Les flèches du chanteur vont plus sur la gauche que sur la droite ou l'extrême-droite. "Je sais que je vais me faire étriller par la gauche, mais je n'attends rien d'Emmanuel Macron pas plus que je ne l'ai fait de Chirac ou Sarkozy, car ce sont des hommes de droite. Oui j'en veux davantage à la gauche car elle doit en finir avec ce "oui mais". J'attends qu'elle dise : ces gens issus de l'immigration sont chez eux ici en France. Il faut les inscrire dans la nation française et bâtir le France de demain."
Pour l'ancien maire de Carmaux Alain Espié actuellement suspendu par le parti socialiste : "il faut rester ferme sur les idées. Il faut continuer à marteler les vertus de l’humanité, même quand c’est à contre-courant comme dans l'époque que nous vivons."
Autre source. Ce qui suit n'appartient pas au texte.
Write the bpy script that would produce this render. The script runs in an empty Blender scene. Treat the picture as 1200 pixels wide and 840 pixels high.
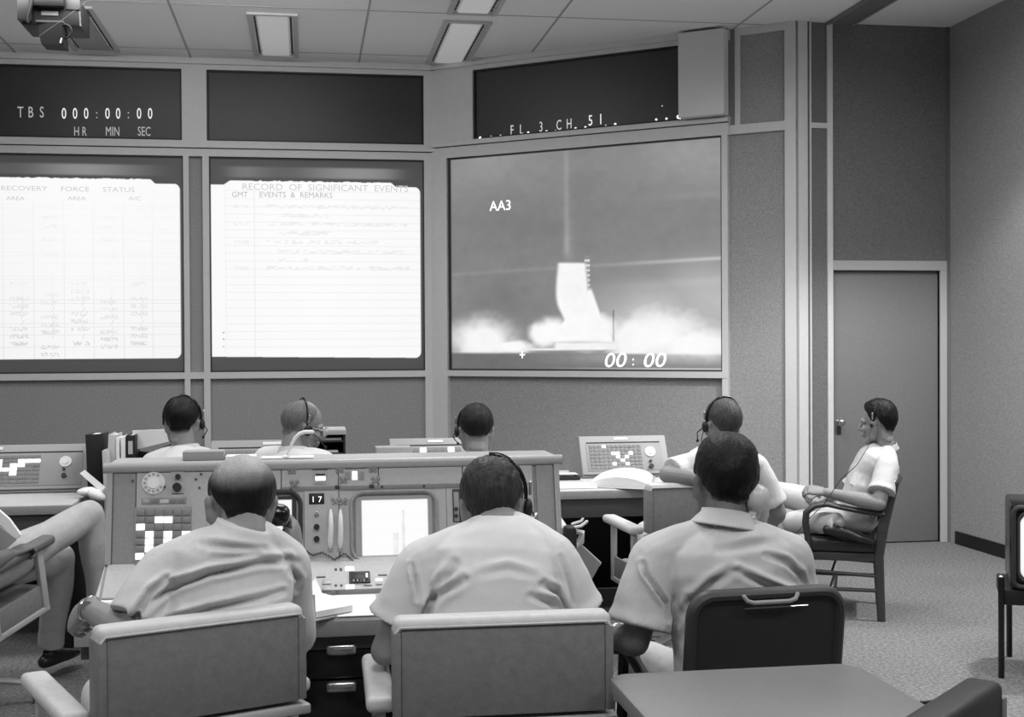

Magyd Cherfi mais aussi Sanseverino, Jean-Pierre Mader ou Dick Annegarn seront ce jeudi soir sur la scène du Bikini pour marquer les 20 ans du 21 avril. Un rassemblement justement organisé par le PS.
Dimanche pour le second tour, Magyd Cherfi et Alain Espié n'auront pas le moindre état d'âme : ils voteront pour Emmanuel Macron.